I think there's a difference between a game being a spiritual successor to a previous game, and a game that references a previous game. I've never played ACGC (although I've been wanting to try it out for a while!), but my SO, who played a lot of it, AND has also experienced NH for the (admittedly sort of short) duration I played it, can confirm that it feels nothing at like the original. The original ACGC was a game about community and living with your animal villagers. ACNH is about designing a beautiful-looking town. It's a much more 'modern' feeling game, despite a pretense of being simpler with it's deserted island premise.. but, I mean... one of the first thing you get is a cell phone of all things. That, for me, all but destroyed the idea that we were going to go back to 'simpler' times, right there. ACNH, rather than being a spiritual successor of the 'feel' of ACGC, took the design aspects of New Leaf and ran with it as the new theme. I feel like it's actually more like a hybrid, console version of Pocket Camp and Happy Home Designer, if anything.

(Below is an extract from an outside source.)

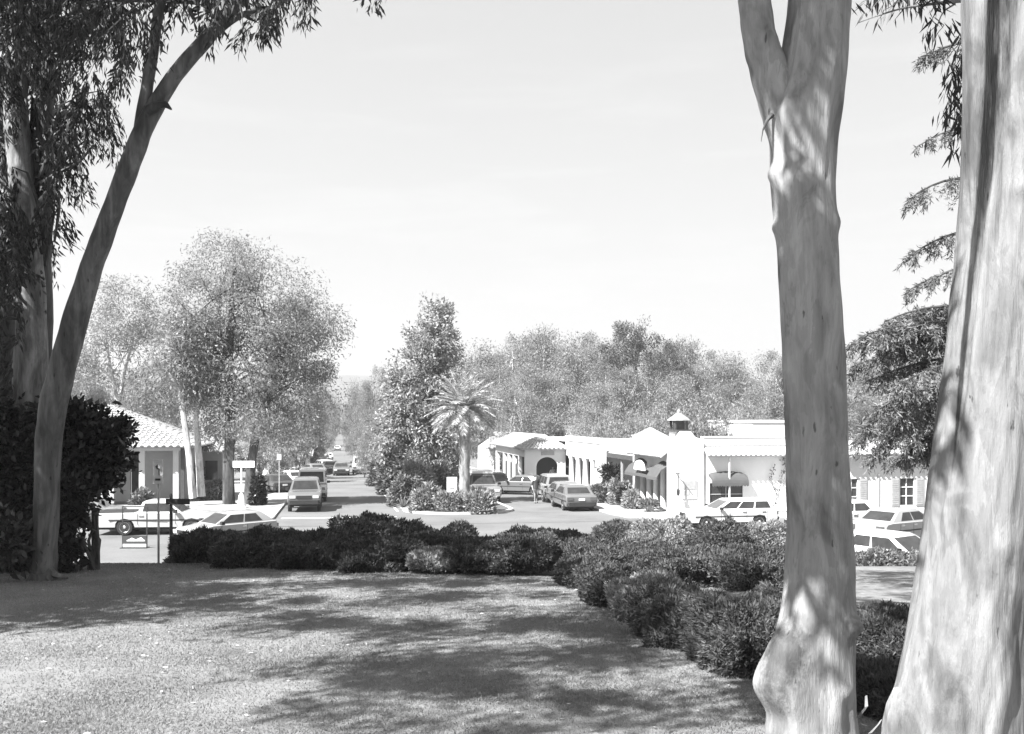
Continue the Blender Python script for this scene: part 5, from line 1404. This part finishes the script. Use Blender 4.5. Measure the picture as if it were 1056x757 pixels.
# ------------------------------------------------------------------ hedges, beds
def build_hedges():
    g1 = 'clipped junipers along the far edge of the lawn'
    H = [
     # pl, pr, yt, Y, leaf, label, dens
     (184, 250, 545, 18.2, 'juniper', 'dark juniper at the end of the lawn hedge beside the signpost', 1, .9),
     (228, 302, 545, 17.2, 'juniper', 'dark juniper second from the signpost end of the lawn hedge', 1, .9),
     (284, 368, 549, 16.8, 'juniper', 'wide black juniper in the middle of the lawn hedge', 1, .9),
     (350, 436, 555, 16.4, 'juniper', 'dark juniper below the tall rounded mound in the lawn hedge', 1, .9),
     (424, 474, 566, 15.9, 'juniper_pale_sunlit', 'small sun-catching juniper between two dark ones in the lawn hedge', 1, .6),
     (460, 524, 559, 15.8, 'juniper', 'juniper on bare stems in the lawn hedge', 1, .7),
     (508, 578, 549, 15.6, 'juniper', 'tall leggy juniper at the corner of the lawn hedge', 1, .7)]
    for i, (pl, pr, yt, Y, leaf, lab, d, dep) in enumerate(H): hedge(pl, pr, yt, Y, leaf, lab, g1, 100+i, dep, d, skirt=.12 if i < 4 else .28)
    g2 = 'juniper mounds on the bank behind the lawn hedge'
    H = [(340, 440, 530, 20.6, 'juniper', 'long juniper mound standing highest before the far carriageway', 1, 1.0),
         (400, 498, 536, 21.0, 'juniper', 'long low juniper mound tapering towards the median', 1, .9),
         (396, 470, 551, 18.2, 'juniper', 'low juniper between the long mound and the small sun-catching one', 1, .9),
         (452, 530, 552, 18.4, 'juniper', 'low juniper behind the bare-stemmed one', 1, .9),
         (300, 372, 545, 18.9, 'juniper', 'low juniper joining the lawn hedge to the long mound', 1, .9),
         (256, 345, 547, 20.0, 'juniper', 'flat-topped juniper on the bank before the parked dark car', 1, .9),
         (505, 622, 545, 19.5, 'juniper', 'wide dark juniper mound on the bank below the parked sedan', 1, 1.0),
         (560, 640, 556, 17.5, 'juniper', 'juniper filling the gap behind the hedge corner', 1, .8)]
    for i, (pl, pr, yt, Y, leaf, lab, d, dep) in enumerate(H): hedge(pl, pr, yt, Y, leaf, lab, g2, 120+i, dep, d)
    g3_ = 'clipped junipers running down the side of the lawn'
    H = [(576, 632, 575, 14.2, 'juniper', 'first clipped juniper of the side hedge at the lawn corner', 1, .8),
         (600, 668, 580, 12.3, 'juniper', 'mid-green clipped juniper second in the side hedge', 1, .8),
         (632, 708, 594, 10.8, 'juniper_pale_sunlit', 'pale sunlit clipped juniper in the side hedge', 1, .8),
         (660, 760, 604, 9.3, 'juniper', 'dark clipped juniper after the pale one in the side hedge', 1, .75),
         (712, 815, 612, 8.1, 'juniper', 'large dark juniper against the foot of the burled gum', 1, .7),
         (868, 962, 624, 8.0, 'juniper', 'feathery juniper seen between the two gum trunks', 1, .8),
         (880, 990, 690, 6.6, 'juniper', 'low dark juniper at the feet of the two gums', 1, .5)]
    for i, (pl, pr, yt, Y, leaf, lab, d, dep) in enumerate(H): hedge(pl, pr, yt, Y, leaf, lab, g3_, 140+i, dep, d, 1.0, skirt=.06)
    g4 = 'second row of junipers beyond the side hedge'
    H = [(612, 700, 563, 17.6, 'juniper', 'dark low juniper behind the side hedge corner', 1, .9),
         (664, 745, 566, 14.6, 'juniper', 'broad flat juniper in the second row beside the pale bank', 1, .9),
         (728, 822, 561, 14.2, 'juniper', 'broad flat juniper in the second row against the burled gum', 1, .9),
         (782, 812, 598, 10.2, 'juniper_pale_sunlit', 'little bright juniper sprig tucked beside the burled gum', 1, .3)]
    for i, (pl, pr, yt, Y, leaf, lab, d, dep) in enumerate(H): hedge(pl, pr, yt, Y, leaf, lab, g4, 160+i, dep, d)
    g5 = 'shrubs on the island before the corner shop'
    H = [(614, 660, 538, 38, 'juniper', 'dark round juniper alone at the edge of the street', 1, .9),
         (648, 716, 532, 37, 'shrub_pale', 'pale sprawling shrub before the corner shop', .9, 1.2),
         (712, 778, 538, 32, 'juniper', 'dark domed juniper hiding the sill of the white station wagon', 1, 1.0),
         (768, 822, 536, 35, 'shrub_pale', 'pale shrub beside the burled gum before the white wagon', .9, 1.1),
         (620, 700, 552, 29, 'shrub', 'low mottled shrub under the pale sprawling one', .9, 1.1),
         (866, 940, 562, 26, 'shrub', 'leafy rounded shrub before the white hatchback', .9, 1.1),
         (928, 966, 570, 25, 'shrub', 'shrub half hidden by the thick leaning gum', .9, 1.0)]
    for i, (pl, pr, yt, Y, leaf, lab, d, dep) in enumerate(H): hedge(pl, pr, yt, Y, leaf, lab, g5, 180+i, dep, d, name='garden_shrub' if 'juniper' not in leaf else 'juniper_shrub')
    hedge(176, 196, 570, 19.6, 'shrub', 'small pale weedy shrub at the foot of the signpost', None, 199, .4, .8, name='garden_shrub')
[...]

Nintendo LOVES to add little homages and references to older games... that's nothing new. That a shop has the same name as a previous game's shop, or includes somewhat similar functionality for NPCs, seems more like a reference than anything else.
IMO, an actual spiritual successor would have been taking a big step
back from customization and design, and gone back to the idea that there are just some things that you, the player, have no control over. There would be an increased focus on villager interaction and becoming a part of the community... and also taking things as they come, including the things that we've come to consider inconveniences. Landscape architecture and cute photo-op reactions wouldn't have taken center stage, at any rate.
I get your pain, OP. You can't criticize NH without hearing both that it's 'doing it's own thing' and thus, not supposed to be like the other games... while at the same time also supposedly being a spiritual successor to the original. Which... even I can tell, it definitely isn't anything like the original, cute little homages and references notwithstanding.